• by not_your_vase on 1/4/2025, 6:20:45 PM

    I read the last commit date as a status indicator - it's subjective, but it works fairly well.

    Of course it doesn't always mean a lot... I have 40-something public repos, and I haven't touched like 30 in the past year, but I use most of them, and for some of them I would even give support on request.
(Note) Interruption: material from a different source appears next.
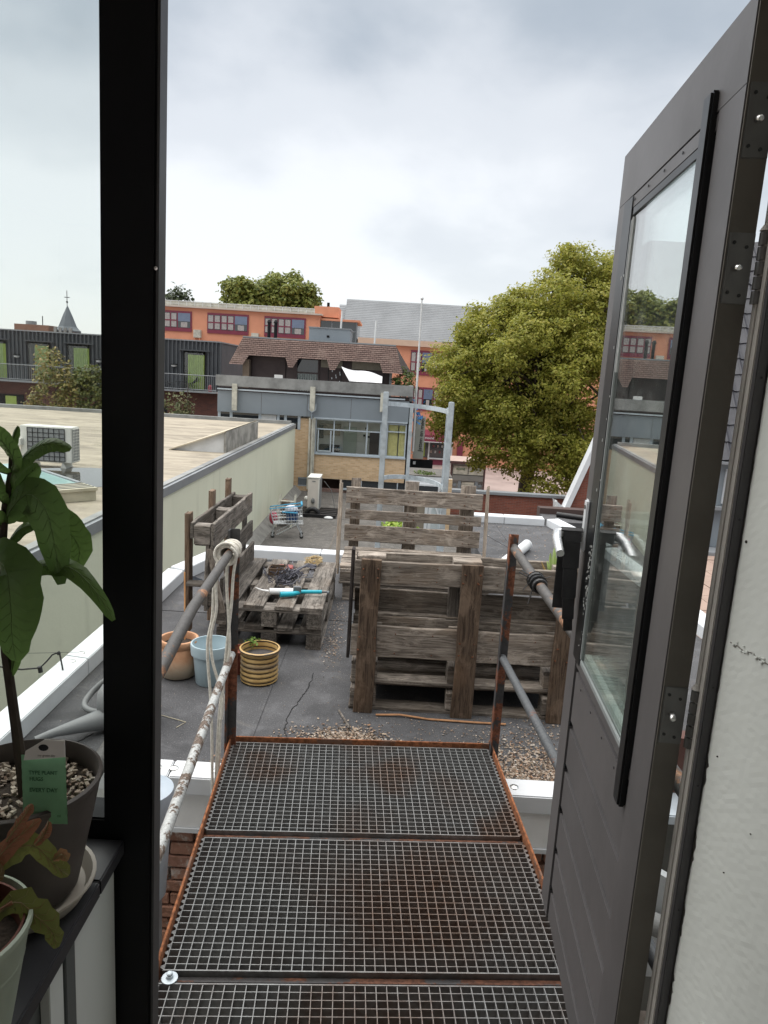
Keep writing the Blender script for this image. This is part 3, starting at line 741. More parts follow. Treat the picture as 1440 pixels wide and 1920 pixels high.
MB(SM).prism([(x, y, .0094) for x, y in hole], (0, 0, .0002)).build('punched_hole', M_doorb, sa)
M_ink = plain('print_green', (.05, .16, .08), .5, 0, .1, 9, 0)
M_inkg = plain('print_grey', (.35, .32, .30), .5, 0, .1, 9, 0)
for body, sz, x, y, mm in (("TYPE PLANT", .0068, .030, .066, M_ink), ("HUGS", .0068, .021, .058, M_ink), ("EVERY DAY", .0072, .030, .044, M_ink), ("ml", .005, .049, .012, M_ink), ("my green day", .0042, .036, .0885, M_inkg)):
    text('printing', body, sz, SM @ Matrix.Translation((x, y, .0096 if y > .085 else .0082)), mm, sa, .0002)
# small begonia in a pale green pot, front
p2 = thing('potted_begonia', 'small spotted-leaf plant with browned leaf tips in a pale green pot', 'potted plant', (-.425, .63, 1.06))
c2 = (-.428, .635, 0)
MB().lathe([(0, 1.061), (.050, 1.061), (.054, 1.064), (.080, 1.205), (.083, 1.21), (.0825, 1.216), (.079, 1.217), (.076, 1.205), (.074, 1.17)], 48, c2).build('cover_pot', M_potg, p2, smooth=True)
MB().lathe([(.050, 1.09), (.066, 1.165), (.074, 1.200), (.0755, 1.2125), (.073, 1.2125), (.069, 1.18), (0, 1.178)], 40, c2).build('inner_pot', M_terra, p2, smooth=True)
MB().lathe([(0, 1.185), (.069, 1.182)], 20, c2).build('soil', M_soil, p2)
M_veinr = leafmat('begonia_vein', [(.30, .16, .08), (.22, .22, .10)], .3, .4)
BL = [([(-.42, .64, 1.19), (-.40, .66, 1.255), (-.378, .68, 1.285), (-.357, .70, 1.300)], .022, .3, 1), ([(-.41, .64, 1.2), (-.395, .67, 1.262), (-.365, .69, 1.275), (-.345, .70, 1.245), (-.328, .70, 1.232)], .030, .4, 0),
      ([(-.40, .64, 1.2), (-.37, .66, 1.228), (-.35, .665, 1.21), (-.334, .67, 1.185), (-.330, .67, 1.165)], .030, .4, 0), ([(-.42, .63, 1.2), (-.41, .64, 1.24), (-.395, .65, 1.262), (-.378, .66, 1.258)], .045, .3, 0),
      ([(-.43, .63, 1.2), (-.43, .65, 1.25), (-.44, .66, 1.285), (-.42, .68, 1.30)], .035, .5, 0), ([(-.43, .63, 1.2), (-.45, .62, 1.235), (-.48, .61, 1.24), (-.51, .60, 1.22)], .06, .5, 0),
      ([(-.42, .63, 1.2), (-.41, .60, 1.225), (-.40, .58, 1.22), (-.395, .57, 1.2)], .05, .7, 0), ([(-.44, .63, 1.2), (-.45, .58, 1.23), (-.46, .56, 1.225)], .05, .6, 0),
      ([(-.36, .69, 1.275), (-.352, .70, 1.285), (-.348, .70, 1.298)], .012, .4, 1), ([(-.345, .70, 1.25), (-.335, .70, 1.258), (-.329, .70, 1.25)], .012, .4, 1), ([(-.385, .68, 1.285), (-.373, .69, 1.305), (-.366, .70, 1.318)], .014, .3, 1)]
for i, (p, w, ro, dry) in enumerate(BL): leaf(p2, p, w * .85, M_leafr if dry else M_leafy, ro, .4, 12, .28, seed=50 + i, vein=M_veinr)
for i, p in enumerate([[(-.43, .635, 1.18), (-.415, .65, 1.235), (-.39, .67, 1.27)], [(-.425, .635, 1.18), (-.40, .65, 1.21), (-.37, .66, 1.228)], [(-.43, .635, 1.18), (-.43, .65, 1.24), (-.44, .66, 1.27)]]):
    MB().tube(p, .0022, 6).build('stem', M_leafr, p2, smooth=True)

# ================================================================== walkway of steel grating
WK = Matrix.Translation((-.036, 2.93, .17)) @ Matrix.Rotation(rad(3.4), 4, 'Z')
wk = thing('footbridge', 'rusty steel grating walkway leading from the doorway onto the felt roof', 'walkway', (-.036, 2.93, .0), rad(3.4))
HW = .572
def wb(name, mat, x0, x1, y0, y1, z0, z1, bev=.0015): return bx(name, mat, wk, x0, x1, y0, y1, z0, z1, bev, WK)
wb('side_angle', M_rust, -HW - .014, -HW - .006, -1.84, .03, -.05, .032)
wb('side_angle', M_rust, HW + .006, HW + .014, -1.84, .03, -.05, .032)
wb('end_angle', M_rust, -HW - .005, HW + .005, .008, .016, -.05, .022)
wb('end_flange', M_rust, -HW - .005, HW + .005, .0165, .045, .0, .006)
wb('support_angle', M_rust, -HW - .005, -HW + .035, -1.84, .005, -.052, -.046)
wb('support_angle', M_rust, HW - .035, HW + .005, -1.84, .005, -.052, -.046)
M_bar = rusty('cross_member', (.035, .032, .032), (.14, .06, .035), .5, .1, .6, 8)
PANELS = [(-.625, -.005), (-1.235, -.665), (-1.84, -1.275)]
for y in (-.645, -1.255):
    wb('cross_member', M_bar, -HW, HW, y - .017, y + .017, -.05, -.012)
    wb('cross_member_lip', M_bar, -HW, HW, y - .017, y - .012, -.011, .004, 0)
bear = MB(); 
for pi, (y0, y1) in enumerate(PANELS):
    gp = MB(WK).box(-HW + .004, HW - .004, y1 - .004, y1, -.026, .004).box(-HW + .004, HW - .004, y0, y0 + .004, -.026, .004).build('grating_panel', M_grating, wk)
    nx = 39; nr = round((y1 - y0) / .0250)
    me = None
    for i in range(nx + 1):
        x = -HW + .006 + (2 * HW - .012) * i / nx; M = WK @ Matrix.Translation((x, (y0 + y1) / 2, -.0105))
        if me is None:
            me = bpy.data.meshes.new('bearing_bar'); b = MB().box(-.0012, .0012, (y0 - y1) / 2 + .0045, (y1 - y0) / 2 - .0045, -.0135, .0135); me.from_pydata(b.v, [], b.f); me.materials.append(M_grating)
        inst('bearing_bar', me, M, gp)
    me = bpy.data.meshes.new('cross_bar'); b = MB().box(-HW + .0045, HW - .0045, -.0011, .0011, -.012, .012); me.from_pydata(b.v, [], b.f); me.materials.append(M_grating)
    for j in range(1, nr):
        inst('cross_bar', me, WK @ Matrix.Translation((0, y0 + (y1 - y0) * j / nr, -.0105 + .0008)), gp)
    for s in (-1, 1):          # teeth where the bars meet the side angle
        tm = MB(WK)
        for j in range(nr):
            y = y0 + (y1 - y0) * (j + .5) / nr; tm.prism([(s * (HW - .004), y - .008, .0035), (s * (HW + .0045), y - .003, .0035), (s * (HW + .0045), y + .003, .0035), (s * (HW - .004), y + .008, .0035)], (0, 0, -.02))
        tm.build('edge_teeth', M_grating, gp, kind='stuff')
wsh = MB(WK).lathe([(0, .004), (.021, .004), (.0215, .0075), (.010, .009), (.0095, .016), (0, .017)], 24, (-HW + .03, -1.262, 0)).build('washer', M_galv, wk, smooth=True)
MB(WK).lathe([(0, .017), (.0085, .017), (.0085, .022), (.006, .0235), (0, .0235)], 6, (-HW + .03, -1.262, 0)).build('bolt_head', M_galv, wsh)
# handrails
def post(x, y, h, nm=None):
    p = MB().box(x - .021, x + .021, y - .003, y + .003, .12, h).box(x - .021, x - .015, y - .042, y - .0035, .12, h).build('post', M_post, wk, bevel=.0015)
    return p
post(-.612, 2.872, 1.145); post(.556, 2.945, 1.175)
MB().tube([(-.612, 2.85, 1.072), (-.575, 2.10, 1.060), (-.543, 1.685, 1.036), (-.52, 1.09, 1.02)], .0175, 16).build('top_rail', M_railp, wk, smooth=True)
MB().tube([(-.612, 2.85, .60), (-.596, 2.553, .586), (-.543, 1.684, .533), (-.51, 1.09, .51)], .0165, 16).build('lower_rail', M_rails, wk, smooth=True)
MB().tube([(.556, 2.92, 1.122), (.576, 2.489, 1.093), (.598, 2.159, 1.068), (.66, 1.10, .99)], .0185, 16).build('top_rail', M_railp, wk, smooth=True)
MB().tube([(.552, 2.92, .63), (.599, 2.116, .62), (.65, 1.10, .60)], .0165, 16).build('lower_rail', M_railo, wk, smooth=True)
# tape bundle on the right rail
tp = MB(); ax = Vector((.02, -.40, -.028)).normalized(); cc = Vector((.5745, 2.50, 1.094))
for k in range(7): tp.lathe([(.022, -.007), (.029 + .004 * math.sin(k * 2.1), -.004), (.030 + .004 * math.cos(k * 1.7), .004), (.022, .007)], 14, cc + ax * (-.036 + .012 * k), ax.to_track_quat('Z', 'Y').to_matrix())
tp.beam(cc + Vector((-.03, .03, .012)), cc + Vector((-.065, .035, .028)), .012, .002); tp.beam(cc + Vector((-.022, -.02, -.02)), cc + Vector((-.035, -.035, -.07)), .02, .0015, (1, 0, 0))
tp.beam(cc + Vector((-.03, .02, -.01)), cc + Vector((-.05, .0, -.03)), .016, .0015, (1, 0, 0)); tp.beam(cc + Vector((.02, .01, .015)), cc + Vector((.045, -.01, .03)), .02, .0015); tp.beam(cc + Vector((-.02, .035, .015)), cc + Vector((-.05, .06, .03)), .008, .0015)
tag(tp.build('tape_bundle', M_tape, None), 'black tape wrapped in a ragged bundle round the right handrail', 'tape')
# white rope: turns on the left rail, hanging loops
ro = thing('rope', 'white rope wound round the left handrail with long hanging loops', 'rope', (-.612, 2.82, 1.07))
cl = MB(); ax = Vector((-.03, -.62, -.012)).normalized(); Q = ax.to_track_quat('Z', 'Y').to_matrix(); c0 = Vector((-.6125, 2.815, 1.0715))
def coil(t0, n, r0, pitch, wob=0):
    return [c0 + Q @ Vector((math.cos(a) * (r0 + wob * math.sin(a * .37)), math.sin(a) * (r0 + wob * math.cos(a * .23)), t0 + pitch * a / 6.283)) for a in [k * .35 for k in range(int(n * 18) + 1)]]
cl.tube(coil(-.03, 9, .030, .0125), .0062, 7); cl.tube(coil(.0, 6, .036, .014, .003), .006, 7)
cl.tube(coil(.075, 1.2, .040, .02, .006), .006, 7)
cl.build('coil', M_rope, ro, smooth=True)
for i, pts in enumerate([[(-.652, 2.765, 1.06), (-.668, 2.755, .95), (-.672, 2.75, .80), (-.688, 2.745, .70), (-.686, 2.745, .60), (-.672, 2.74, .45), (-.664, 2.735, .30), (-.656, 2.73, -.02)],
                         [(-.580, 2.77, 1.07), (-.592, 2.762, .98), (-.597, 2.76, .86), (-.610, 2.755, .70), (-.622, 2.75, .55), (-.636, 2.745, .38), (-.642, 2.74, .2), (-.645, 2.735, .02)],
                         [(-.618, 2.77, 1.04), (-.62, 2.765, .95), (-.612, 2.76, .85), (-.606, 2.755, .78), (-.60, 2.75, .66), (-.616, 2.745, .56), (-.628, 2.742, .40), (-.634, 2.738, .16), (-.637, 2.735, .08)],
                         [(-.655, 2.76, 1.05), (-.660, 2.752, .93), (-.655, 2.745, .83), (-.675, 2.742, .72), (-.668, 2.74, .62), (-.640, 2.74, .52), (-.62, 2.738, .46), (-.625, 2.735, .36)]]):
    MB().tube(sm(pts), .0062, 7).build('strand', M_rope, ro, smooth=True)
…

But if someone would open a PR, with adding a random project dead note in the readme, I wouldn't be particularly happy about it. (But I would have no problem if someone opened an issue asking a question, like a "welfare check")

    But for projects that are used by more than 5 people, I think commit date's a reasonable indicator, and personally wouldn't try getting anything more.

    Of course, there is also an official indicator, used sometimes: the archival of the repo, which makes it read-only.

  • by JTyQZSnP3cQGa8B on 1/4/2025, 5:53:58 PM

    IMHO it's unrelated to GitHub, and it's a fear created (in part) by its "social media" side. Stop thinking if it's rude, and open an issue or a PR to ask any question.

  • by efortis on 1/4/2025, 6:35:43 PM

    I'd say semver with a 0 major, e.g. 0.20.3

  • by akerl_ on 1/4/2025, 7:11:56 PM

    How do incomplete, unmaintained, or derelict projects benefit from a badge or status indicator?